Only two years ago, U.S. Sen. Chuck Grassley was taking heat from the Republican congressional caucus and the Bush White House for supporting legislation that would expand a program that provides health care coverage for children across the nation. Much to his own political party’s and congressional leadership’s chagrin, Grassley not only supported the measure, but he usurped leadership and negotiated only with Republicans who he believed could actually be swayed.
In late October 2007, while members of the Republican party and White House officials worked to kill an expansion of the State Children’s Health Insurance Program (SCHIP), Grassley instructed Senate Finance Committee aides to distribute positive talking points directly to Republican members of the House that Grassley believed could be persuaded to support the bill. In doing so, Grassley usurped Republican leadership in the House and took his case for the bill directly to rank-and-file Republicans. To add further insult to injury, it was reported that instead of presenting the talking points to Republican leadership, Grassley instead presented them to Democratic leadership before their distribution.
“It makes no sense to negotiate with members who are trying to kill the bill,” Grassley explained on the Senate floor when describing his actions in relation to SCHIP. He went on to call Republican criticisms of the legislation “a very sad mischaracterization of the bill.”

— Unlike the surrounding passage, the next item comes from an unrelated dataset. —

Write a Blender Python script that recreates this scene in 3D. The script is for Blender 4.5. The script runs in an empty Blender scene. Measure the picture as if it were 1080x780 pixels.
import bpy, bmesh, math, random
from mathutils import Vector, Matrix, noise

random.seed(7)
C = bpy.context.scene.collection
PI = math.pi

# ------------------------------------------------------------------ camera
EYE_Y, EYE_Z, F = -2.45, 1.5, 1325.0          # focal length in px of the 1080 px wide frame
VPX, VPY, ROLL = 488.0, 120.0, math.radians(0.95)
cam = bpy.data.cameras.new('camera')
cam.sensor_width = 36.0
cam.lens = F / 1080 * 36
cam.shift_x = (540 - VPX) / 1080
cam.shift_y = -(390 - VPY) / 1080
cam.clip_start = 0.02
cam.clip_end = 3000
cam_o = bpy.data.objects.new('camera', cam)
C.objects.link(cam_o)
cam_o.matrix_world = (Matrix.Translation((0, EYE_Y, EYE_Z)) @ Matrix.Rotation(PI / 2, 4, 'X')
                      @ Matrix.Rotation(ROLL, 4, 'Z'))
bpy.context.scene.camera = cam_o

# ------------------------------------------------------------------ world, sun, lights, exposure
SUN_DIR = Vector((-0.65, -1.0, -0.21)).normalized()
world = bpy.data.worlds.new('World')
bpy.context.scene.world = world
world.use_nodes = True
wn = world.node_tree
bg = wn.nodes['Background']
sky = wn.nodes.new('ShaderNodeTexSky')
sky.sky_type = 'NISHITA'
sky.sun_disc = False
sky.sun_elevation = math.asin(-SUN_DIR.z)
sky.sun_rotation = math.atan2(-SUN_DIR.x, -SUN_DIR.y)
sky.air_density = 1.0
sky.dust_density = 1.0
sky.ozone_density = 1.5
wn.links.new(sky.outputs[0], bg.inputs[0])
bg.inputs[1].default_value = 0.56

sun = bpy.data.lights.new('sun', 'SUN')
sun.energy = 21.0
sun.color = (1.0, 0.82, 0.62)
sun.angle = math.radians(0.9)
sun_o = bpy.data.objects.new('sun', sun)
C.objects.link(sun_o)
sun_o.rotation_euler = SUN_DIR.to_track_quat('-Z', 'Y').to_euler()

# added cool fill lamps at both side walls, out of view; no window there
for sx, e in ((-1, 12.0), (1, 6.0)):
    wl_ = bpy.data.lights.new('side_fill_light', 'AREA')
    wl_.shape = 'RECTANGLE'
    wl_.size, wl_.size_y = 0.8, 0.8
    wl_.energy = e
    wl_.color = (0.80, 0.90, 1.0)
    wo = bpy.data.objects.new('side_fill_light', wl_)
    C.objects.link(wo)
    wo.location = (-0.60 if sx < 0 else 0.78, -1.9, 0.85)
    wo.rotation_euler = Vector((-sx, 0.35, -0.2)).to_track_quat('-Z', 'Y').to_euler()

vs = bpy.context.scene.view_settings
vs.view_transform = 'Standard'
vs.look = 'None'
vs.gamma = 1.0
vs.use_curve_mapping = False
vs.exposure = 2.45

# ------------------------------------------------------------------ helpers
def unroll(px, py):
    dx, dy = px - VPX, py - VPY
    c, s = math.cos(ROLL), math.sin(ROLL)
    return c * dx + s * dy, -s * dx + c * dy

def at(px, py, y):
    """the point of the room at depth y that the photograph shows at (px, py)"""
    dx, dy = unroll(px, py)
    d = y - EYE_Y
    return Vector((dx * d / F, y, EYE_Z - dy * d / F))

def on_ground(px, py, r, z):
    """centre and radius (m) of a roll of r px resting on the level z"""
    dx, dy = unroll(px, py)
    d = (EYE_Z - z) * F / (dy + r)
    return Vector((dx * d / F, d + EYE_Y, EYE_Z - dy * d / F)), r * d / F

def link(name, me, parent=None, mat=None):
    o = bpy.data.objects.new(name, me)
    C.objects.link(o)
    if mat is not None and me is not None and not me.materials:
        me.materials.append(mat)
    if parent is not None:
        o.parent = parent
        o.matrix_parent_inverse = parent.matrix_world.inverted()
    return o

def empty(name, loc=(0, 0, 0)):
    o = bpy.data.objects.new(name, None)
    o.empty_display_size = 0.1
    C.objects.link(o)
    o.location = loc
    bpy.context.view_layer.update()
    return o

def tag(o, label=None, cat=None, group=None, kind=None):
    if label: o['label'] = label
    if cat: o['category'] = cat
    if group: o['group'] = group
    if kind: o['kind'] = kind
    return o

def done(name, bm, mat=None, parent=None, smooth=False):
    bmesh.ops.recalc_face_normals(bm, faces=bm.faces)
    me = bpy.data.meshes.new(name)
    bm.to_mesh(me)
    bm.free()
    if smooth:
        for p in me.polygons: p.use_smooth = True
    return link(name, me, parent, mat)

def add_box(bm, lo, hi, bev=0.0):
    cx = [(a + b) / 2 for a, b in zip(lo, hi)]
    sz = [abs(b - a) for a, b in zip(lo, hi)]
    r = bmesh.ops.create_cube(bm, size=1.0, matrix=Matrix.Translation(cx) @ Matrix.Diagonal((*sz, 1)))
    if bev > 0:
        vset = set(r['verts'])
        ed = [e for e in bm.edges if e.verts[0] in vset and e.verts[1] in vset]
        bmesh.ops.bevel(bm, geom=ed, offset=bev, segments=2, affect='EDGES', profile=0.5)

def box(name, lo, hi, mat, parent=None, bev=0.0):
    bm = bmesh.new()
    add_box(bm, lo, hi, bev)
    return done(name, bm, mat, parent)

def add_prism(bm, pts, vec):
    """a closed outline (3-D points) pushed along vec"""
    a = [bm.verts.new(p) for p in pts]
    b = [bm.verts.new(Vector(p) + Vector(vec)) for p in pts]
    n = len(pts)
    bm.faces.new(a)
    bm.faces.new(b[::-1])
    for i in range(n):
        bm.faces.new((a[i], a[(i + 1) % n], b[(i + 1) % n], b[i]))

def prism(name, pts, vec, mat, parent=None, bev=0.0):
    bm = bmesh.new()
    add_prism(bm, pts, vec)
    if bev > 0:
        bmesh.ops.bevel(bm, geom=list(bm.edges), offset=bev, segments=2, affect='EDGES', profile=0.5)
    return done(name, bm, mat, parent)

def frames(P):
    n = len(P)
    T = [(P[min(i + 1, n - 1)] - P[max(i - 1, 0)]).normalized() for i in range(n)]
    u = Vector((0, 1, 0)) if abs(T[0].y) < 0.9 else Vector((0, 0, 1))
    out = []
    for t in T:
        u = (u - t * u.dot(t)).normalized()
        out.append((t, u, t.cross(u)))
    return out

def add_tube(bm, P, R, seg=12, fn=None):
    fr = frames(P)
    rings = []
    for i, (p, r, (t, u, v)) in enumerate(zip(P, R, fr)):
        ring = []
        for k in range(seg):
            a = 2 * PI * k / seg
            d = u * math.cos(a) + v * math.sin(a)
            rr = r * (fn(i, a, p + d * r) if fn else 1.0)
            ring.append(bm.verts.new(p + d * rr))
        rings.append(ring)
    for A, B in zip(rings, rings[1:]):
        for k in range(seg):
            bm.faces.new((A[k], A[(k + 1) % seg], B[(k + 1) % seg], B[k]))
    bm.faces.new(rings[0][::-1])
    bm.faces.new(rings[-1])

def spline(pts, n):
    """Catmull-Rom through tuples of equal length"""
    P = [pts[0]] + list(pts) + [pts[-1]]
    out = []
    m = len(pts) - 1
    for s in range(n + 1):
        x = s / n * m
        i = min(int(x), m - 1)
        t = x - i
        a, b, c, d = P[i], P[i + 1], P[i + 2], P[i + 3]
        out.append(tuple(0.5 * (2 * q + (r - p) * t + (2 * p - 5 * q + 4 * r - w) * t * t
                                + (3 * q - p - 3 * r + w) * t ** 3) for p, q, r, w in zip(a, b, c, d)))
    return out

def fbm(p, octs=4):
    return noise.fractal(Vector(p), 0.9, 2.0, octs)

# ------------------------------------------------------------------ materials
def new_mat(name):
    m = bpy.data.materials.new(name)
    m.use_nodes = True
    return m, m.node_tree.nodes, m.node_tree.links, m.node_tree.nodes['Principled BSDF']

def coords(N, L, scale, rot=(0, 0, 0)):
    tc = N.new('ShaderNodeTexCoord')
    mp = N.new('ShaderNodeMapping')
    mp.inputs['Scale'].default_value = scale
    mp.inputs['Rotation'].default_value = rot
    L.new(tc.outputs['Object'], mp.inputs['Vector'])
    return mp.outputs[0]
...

While Grassley has not forthrightly asserted his attentions toward current health care reform is to “kill the bill,” other members of his party have not been so timid.
Minnesota Gov. Tim Pawlenty, who is rumored to be considering a presidential run, said, “The Republicans should kill the bill. It’s a bad idea.”
U.S. Rep. Dave Camp, of Michigan and the ranking Republican on the Ways and Means Committee, said that if the “health care bill wasn’t dead before, it should be now.”
Jim DeMint, a Republican senator from South Carolina, infamously told opponents of reform on a July conference call that “if we’re able to stop Obama on this, it will be his Waterloo — it will break him.”
Grassley, who perhaps understands Congressional chess matches better than most, hasn’t gone that far. Instead he has called for the process to be slowed and reassessed, and for the opportunity for more Republicans to have input on the bill.
“It’s not about getting a lot of Republicans. It’s about getting a lot of Democrats and Republicans,” Grassley said. “We ought to be focusing on getting 80 votes.”
Facing an election that might be the most tenuous he’s seen in years and threatened with a partisan primary, Grassley further emphasized this point by saying that he would not vote for a bill that lacks significant Republican support.
What Grassley has omitted from his numerous public comments is how he will overcome what he understood to be true years ago: It makes no sense to negotiate with members who only seek to kill the bill.
Or, as U.S. Rep. Lee Terry (R-NE) said, “If they refuse to compromise, then who’s killing the bill?”